Michael Hirschorn, writing for The Atlantic (it’s a magazine…ask your parents), has created a baffling collection of arguments leading up to the conclusion that TV is going to become a lowest-common-denominator entertainer on par with the blowhards of AM radio.
Aside from the fact that TV has long courted the broadest, and therefore sometimes not the brightest, audience, I find myself needing to respond to some of the more absurd points Hirschorn puts out there:
The only thing network television can uniquely offer us non-digitally-optimized saps and dipshits is the promise of immediacy. Leno’s content—like that of Jon Stewart and Stephen Colbert, the breakout stars of the past few years—is news-driven, hypertimely, and ultimately disposable, insofar as it loses almost all its value within 24 hours.
Somehow, Hirschorn has missed the explosion of live-streaming programming on the internet. From Obama’s last press conference to much of Sunday football, TV is far from exclusive in its ability to offer “of-the-moment” content.
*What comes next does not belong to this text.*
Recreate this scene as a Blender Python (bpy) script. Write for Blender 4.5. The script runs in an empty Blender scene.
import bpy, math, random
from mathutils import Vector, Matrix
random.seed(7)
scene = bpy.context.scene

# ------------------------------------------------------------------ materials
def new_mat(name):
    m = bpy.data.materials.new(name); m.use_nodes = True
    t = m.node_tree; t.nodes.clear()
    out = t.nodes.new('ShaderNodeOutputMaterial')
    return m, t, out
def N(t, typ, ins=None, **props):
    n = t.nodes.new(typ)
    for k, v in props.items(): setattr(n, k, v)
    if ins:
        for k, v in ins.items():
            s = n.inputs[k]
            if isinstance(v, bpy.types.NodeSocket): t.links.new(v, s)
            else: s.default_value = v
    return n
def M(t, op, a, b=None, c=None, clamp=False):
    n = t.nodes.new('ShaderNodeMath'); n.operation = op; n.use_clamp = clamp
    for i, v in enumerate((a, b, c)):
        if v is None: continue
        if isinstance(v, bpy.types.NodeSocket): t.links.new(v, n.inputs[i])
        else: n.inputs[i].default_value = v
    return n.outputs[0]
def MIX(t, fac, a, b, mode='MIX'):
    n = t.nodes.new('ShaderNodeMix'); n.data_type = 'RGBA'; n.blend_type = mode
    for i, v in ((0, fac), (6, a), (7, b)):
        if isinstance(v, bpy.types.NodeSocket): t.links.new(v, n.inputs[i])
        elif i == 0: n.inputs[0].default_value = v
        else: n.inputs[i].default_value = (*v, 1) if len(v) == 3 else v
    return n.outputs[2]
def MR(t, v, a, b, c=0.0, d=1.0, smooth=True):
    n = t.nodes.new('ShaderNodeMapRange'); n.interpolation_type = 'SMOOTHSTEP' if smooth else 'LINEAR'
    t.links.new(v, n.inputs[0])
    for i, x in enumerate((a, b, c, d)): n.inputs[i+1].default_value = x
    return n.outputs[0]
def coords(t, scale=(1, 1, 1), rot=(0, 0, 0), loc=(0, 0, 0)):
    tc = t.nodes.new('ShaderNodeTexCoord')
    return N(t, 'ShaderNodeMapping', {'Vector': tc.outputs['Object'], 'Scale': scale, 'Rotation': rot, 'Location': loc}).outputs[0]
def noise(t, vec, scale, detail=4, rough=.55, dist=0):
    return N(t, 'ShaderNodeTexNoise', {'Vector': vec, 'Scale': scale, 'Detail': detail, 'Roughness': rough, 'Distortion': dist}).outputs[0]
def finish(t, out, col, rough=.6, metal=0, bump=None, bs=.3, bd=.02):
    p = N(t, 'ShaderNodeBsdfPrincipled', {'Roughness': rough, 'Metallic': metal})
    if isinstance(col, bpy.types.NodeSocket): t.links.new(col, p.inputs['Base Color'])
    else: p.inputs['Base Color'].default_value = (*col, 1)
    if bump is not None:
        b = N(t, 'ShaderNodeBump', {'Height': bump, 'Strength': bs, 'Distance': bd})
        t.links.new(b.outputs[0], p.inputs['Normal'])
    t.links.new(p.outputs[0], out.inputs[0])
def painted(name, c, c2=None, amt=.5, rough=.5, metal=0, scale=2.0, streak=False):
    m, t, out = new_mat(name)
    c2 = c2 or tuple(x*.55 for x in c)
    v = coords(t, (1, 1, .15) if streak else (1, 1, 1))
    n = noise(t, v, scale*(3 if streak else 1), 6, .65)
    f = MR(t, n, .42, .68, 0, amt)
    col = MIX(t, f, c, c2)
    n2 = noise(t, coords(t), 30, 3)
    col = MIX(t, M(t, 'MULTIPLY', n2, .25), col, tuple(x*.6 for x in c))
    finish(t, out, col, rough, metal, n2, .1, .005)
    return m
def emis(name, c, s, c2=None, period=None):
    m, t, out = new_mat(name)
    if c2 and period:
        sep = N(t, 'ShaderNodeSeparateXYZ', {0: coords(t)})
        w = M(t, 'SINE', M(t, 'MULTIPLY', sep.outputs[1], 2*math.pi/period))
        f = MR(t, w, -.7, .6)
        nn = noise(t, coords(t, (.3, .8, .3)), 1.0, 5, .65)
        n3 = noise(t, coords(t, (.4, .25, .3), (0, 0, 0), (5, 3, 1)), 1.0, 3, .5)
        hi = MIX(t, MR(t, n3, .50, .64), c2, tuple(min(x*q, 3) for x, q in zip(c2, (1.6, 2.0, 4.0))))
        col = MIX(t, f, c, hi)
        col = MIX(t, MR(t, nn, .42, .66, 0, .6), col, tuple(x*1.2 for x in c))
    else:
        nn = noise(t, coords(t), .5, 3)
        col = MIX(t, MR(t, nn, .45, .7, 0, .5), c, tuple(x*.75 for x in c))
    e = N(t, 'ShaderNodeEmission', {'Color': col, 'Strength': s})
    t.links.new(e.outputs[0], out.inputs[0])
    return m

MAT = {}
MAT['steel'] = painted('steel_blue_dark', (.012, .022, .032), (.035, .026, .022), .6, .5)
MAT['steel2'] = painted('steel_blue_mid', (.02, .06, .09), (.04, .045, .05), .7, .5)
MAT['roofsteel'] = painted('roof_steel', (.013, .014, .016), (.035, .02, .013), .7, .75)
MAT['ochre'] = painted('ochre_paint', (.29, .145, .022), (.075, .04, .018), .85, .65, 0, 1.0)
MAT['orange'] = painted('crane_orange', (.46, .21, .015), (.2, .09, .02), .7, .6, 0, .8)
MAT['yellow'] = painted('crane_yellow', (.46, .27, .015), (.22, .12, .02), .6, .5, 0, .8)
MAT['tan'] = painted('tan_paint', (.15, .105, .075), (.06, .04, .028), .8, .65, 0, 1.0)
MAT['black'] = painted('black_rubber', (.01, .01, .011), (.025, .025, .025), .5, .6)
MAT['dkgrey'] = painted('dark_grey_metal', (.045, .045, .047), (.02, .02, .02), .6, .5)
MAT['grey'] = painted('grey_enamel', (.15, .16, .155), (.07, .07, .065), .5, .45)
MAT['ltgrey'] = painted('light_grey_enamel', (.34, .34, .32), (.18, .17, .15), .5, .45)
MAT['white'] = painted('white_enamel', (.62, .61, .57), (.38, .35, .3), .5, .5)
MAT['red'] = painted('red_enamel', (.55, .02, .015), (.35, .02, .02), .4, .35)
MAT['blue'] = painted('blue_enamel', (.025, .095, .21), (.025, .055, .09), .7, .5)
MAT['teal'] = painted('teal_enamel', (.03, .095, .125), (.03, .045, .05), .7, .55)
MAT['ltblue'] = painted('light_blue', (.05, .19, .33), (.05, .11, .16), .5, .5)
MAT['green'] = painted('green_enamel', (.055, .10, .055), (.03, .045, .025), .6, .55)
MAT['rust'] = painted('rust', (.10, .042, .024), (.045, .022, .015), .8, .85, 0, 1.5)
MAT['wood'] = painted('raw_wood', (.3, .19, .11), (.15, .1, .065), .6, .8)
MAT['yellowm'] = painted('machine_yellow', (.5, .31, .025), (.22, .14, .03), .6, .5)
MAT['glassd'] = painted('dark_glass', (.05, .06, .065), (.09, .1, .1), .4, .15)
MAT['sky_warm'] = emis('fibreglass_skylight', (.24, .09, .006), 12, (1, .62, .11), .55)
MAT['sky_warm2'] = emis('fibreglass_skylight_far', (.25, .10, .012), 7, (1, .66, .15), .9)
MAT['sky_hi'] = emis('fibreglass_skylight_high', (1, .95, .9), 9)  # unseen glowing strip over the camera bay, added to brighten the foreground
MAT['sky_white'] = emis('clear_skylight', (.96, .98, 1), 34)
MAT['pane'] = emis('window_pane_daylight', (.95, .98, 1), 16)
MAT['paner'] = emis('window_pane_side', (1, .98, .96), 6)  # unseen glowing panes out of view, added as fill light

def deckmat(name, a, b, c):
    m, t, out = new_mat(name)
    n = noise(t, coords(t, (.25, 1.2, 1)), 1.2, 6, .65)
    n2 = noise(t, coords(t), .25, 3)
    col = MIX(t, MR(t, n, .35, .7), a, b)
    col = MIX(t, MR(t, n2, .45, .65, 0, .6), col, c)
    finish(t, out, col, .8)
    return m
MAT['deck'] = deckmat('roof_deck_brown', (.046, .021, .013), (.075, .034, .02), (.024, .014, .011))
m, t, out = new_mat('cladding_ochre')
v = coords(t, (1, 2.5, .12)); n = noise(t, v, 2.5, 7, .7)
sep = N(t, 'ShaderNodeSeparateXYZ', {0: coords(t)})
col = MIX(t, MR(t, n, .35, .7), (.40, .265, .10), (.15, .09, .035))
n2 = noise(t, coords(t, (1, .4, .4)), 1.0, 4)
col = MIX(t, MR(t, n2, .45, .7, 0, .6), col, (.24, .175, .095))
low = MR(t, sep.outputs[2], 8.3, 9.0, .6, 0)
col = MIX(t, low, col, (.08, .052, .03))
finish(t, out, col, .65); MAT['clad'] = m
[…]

In many ways, as technology continues to facilitate fast, low-cost streaming we can all provide live coverage (Qik, anyone?).
But niche networks like HBO and Showtime may loom even larger than they do now: they’re supported by cable subscription fees, and they’ve smartly anticipated the move away from real-time viewing and made video-on-demand part of their broader scheme. This has allowed those networks not only to continue to produce top-flight scripted shows, but also to promote them with a fervor redolent of the old days of Must-See TV.
The truth is that subscription-supported TV is never going to be able to make up for what advertisers currently shell out and HBO et. al. are seeing their business models collapse as the struggle to come up with enough truly great original programming to replace the hundreds of hours of movies nobody needs them anymore to see.
The exceptions (Twilight, Pixar movies, American Idol, Britney, 24,
anything Oprah likes) are huge and will remain so, since people clearly
will always like to congregate around shared cultural experiences.
Actually, I agree with this but it seems to directly contradict Hischorn’s idea that scripted shows are failing and being replaced because nobody wants to watch them. People watch what compels them and a good story well told will always compel an audience, with or without a script.
“Heroes” is the show Hirchorn (and many others) hold up as proof that serial content just can’t sustain an audience on TV. Of course, these same people like to ignore “Lost” the “CSI” franchise and other shows that dominate their time-slots. Sure, reality TV is cheaper to produce so the failures hurt less but don’t think that reality fails less often than scripted fare.
Instead of TV devolving, as Hirschorn seems to fear (and, oddly, hopes for), it is far more likely what we think of as TV will be consumed by the “web” and content itself will change its manner of distribution and as long as artists have great stories to tell, audiences will come and advertisers will follow.